NAJAM, J., and CRONE, J., concur.. Post-Conviction Rule 2 pertains to the right of an "eligible defendant” to file a belated notice of appeal of a conviction or sentence after a trial or plea of guilty in a criminal case and is not applicable herein. See Ind. Post-conviction Rule 2(1).
. Because we disagree with this argument, we need not discuss the timeliness implications of this date for the rest of the filings in this case.
. The thirtieth day after August 20, 2010 was September 19, 2010, but as that day was a Sunday, any filing deadline was extended to the next business day, September 20, 2010. See App. R. 25 (computation of time).

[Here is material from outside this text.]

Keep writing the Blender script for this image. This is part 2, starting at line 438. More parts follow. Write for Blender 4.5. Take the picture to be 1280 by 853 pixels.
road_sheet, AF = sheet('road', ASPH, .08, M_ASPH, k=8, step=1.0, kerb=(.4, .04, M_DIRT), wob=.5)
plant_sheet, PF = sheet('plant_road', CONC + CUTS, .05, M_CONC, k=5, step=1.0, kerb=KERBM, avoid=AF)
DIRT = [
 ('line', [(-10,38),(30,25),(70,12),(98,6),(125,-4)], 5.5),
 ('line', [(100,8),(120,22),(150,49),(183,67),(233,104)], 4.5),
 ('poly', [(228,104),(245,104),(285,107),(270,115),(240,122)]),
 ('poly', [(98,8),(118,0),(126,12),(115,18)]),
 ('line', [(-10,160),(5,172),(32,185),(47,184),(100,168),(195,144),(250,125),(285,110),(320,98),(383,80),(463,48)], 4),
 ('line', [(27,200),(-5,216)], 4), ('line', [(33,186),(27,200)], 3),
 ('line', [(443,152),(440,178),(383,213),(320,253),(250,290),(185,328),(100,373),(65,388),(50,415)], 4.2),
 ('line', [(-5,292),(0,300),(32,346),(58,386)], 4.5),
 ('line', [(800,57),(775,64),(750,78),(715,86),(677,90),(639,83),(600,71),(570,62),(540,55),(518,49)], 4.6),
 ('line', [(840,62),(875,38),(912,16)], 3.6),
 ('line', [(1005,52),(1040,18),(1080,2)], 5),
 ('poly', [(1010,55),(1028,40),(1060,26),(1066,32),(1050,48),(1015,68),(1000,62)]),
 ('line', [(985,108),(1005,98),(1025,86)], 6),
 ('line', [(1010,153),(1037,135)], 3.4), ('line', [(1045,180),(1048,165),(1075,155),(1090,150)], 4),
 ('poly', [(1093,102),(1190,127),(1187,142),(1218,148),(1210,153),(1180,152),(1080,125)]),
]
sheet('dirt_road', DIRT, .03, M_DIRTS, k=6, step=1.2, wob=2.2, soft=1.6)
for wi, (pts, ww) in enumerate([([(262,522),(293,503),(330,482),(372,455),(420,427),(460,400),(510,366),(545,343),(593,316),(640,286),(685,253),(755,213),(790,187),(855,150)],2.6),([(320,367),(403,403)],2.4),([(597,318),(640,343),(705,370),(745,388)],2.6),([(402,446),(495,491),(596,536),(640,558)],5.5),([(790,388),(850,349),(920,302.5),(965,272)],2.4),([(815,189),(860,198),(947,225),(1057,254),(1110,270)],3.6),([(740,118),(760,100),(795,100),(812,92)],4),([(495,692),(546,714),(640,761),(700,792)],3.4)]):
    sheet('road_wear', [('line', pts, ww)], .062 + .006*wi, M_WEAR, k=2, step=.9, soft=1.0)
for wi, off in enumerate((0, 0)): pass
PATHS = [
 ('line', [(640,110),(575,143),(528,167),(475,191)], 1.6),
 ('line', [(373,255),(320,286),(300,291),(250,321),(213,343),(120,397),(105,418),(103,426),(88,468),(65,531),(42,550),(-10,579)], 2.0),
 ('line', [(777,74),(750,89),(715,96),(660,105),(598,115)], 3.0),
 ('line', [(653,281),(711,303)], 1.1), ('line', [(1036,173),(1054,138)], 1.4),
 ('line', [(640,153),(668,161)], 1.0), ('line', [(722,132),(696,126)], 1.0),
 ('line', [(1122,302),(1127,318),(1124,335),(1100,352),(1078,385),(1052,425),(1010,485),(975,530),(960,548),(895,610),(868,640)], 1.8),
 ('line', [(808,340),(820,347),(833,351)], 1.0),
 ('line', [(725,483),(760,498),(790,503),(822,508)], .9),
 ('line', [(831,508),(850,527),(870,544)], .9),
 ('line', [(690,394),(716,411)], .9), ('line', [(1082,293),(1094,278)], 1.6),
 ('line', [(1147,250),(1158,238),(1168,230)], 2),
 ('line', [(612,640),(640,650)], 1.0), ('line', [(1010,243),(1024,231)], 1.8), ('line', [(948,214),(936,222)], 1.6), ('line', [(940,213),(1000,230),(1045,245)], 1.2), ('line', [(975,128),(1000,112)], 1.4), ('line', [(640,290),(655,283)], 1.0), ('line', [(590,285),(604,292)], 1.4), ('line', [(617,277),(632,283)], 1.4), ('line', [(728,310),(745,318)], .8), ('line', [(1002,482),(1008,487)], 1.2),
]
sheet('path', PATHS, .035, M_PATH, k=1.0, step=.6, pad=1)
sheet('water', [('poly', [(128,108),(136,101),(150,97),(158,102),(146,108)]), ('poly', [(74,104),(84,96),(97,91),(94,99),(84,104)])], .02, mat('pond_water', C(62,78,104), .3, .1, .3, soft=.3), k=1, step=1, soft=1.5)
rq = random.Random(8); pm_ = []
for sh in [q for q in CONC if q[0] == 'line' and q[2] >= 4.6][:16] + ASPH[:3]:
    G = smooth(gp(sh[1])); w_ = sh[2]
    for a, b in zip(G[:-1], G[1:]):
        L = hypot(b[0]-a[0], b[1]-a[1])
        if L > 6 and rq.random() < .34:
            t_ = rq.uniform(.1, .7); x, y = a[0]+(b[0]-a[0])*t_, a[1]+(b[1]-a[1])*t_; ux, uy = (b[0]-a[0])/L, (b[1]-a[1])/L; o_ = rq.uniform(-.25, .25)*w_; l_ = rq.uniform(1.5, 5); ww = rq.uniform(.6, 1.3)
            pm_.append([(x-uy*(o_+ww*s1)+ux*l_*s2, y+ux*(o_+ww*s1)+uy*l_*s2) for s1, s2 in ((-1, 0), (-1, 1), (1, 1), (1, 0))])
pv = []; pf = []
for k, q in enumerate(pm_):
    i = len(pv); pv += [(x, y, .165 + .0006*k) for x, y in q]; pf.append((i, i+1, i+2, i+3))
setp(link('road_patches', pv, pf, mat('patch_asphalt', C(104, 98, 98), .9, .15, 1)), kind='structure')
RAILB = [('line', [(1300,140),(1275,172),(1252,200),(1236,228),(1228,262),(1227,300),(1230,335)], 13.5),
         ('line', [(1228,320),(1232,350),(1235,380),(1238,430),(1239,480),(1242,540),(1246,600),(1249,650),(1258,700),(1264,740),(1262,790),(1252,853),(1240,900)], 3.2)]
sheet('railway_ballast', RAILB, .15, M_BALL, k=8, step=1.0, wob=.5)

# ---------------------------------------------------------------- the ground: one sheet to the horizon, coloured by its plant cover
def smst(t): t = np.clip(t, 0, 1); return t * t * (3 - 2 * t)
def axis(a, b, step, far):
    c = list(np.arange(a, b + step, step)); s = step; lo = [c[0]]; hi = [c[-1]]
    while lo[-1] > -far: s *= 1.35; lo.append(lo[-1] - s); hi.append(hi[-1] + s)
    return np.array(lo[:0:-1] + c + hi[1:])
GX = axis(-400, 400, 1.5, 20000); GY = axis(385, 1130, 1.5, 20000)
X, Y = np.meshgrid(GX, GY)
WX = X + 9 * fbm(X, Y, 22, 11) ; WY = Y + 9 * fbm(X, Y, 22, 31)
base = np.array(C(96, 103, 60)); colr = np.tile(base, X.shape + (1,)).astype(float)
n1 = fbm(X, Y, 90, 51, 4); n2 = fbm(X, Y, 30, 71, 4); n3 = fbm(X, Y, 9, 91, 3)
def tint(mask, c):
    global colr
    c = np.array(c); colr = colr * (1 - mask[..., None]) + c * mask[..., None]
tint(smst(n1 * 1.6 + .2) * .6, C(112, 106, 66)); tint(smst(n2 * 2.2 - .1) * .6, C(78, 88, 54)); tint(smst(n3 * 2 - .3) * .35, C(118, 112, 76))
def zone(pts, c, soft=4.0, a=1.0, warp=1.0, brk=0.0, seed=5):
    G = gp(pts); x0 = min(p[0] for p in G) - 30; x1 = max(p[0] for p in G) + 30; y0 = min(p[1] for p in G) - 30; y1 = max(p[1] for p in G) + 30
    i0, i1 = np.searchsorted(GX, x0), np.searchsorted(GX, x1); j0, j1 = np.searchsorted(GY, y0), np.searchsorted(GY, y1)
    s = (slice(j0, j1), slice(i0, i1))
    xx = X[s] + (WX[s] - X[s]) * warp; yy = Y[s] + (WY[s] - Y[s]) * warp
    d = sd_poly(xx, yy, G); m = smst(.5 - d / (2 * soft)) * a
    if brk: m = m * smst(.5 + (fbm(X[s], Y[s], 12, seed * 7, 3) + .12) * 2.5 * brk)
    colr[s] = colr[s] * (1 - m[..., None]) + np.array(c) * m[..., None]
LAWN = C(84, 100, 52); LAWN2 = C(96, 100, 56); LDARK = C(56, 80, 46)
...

. We note the motions panel of this court granted a motion by Parents allowing their brief to be filed and the case to proceed on the merits. The issue of whether Parents' appeal was timely was briefed by both parties and our decision here is on the merits of that issue. In dismissing this appeal for failure to *214file a timely notice of appeal, we are not necessarily revisiting the decision of the motions panel, but it is clear we may do so. See Cincinnati Ins. Co. v. Young, 852 N.E.2d 8, 12 (Ind.Ct.App.2006), trans. denied.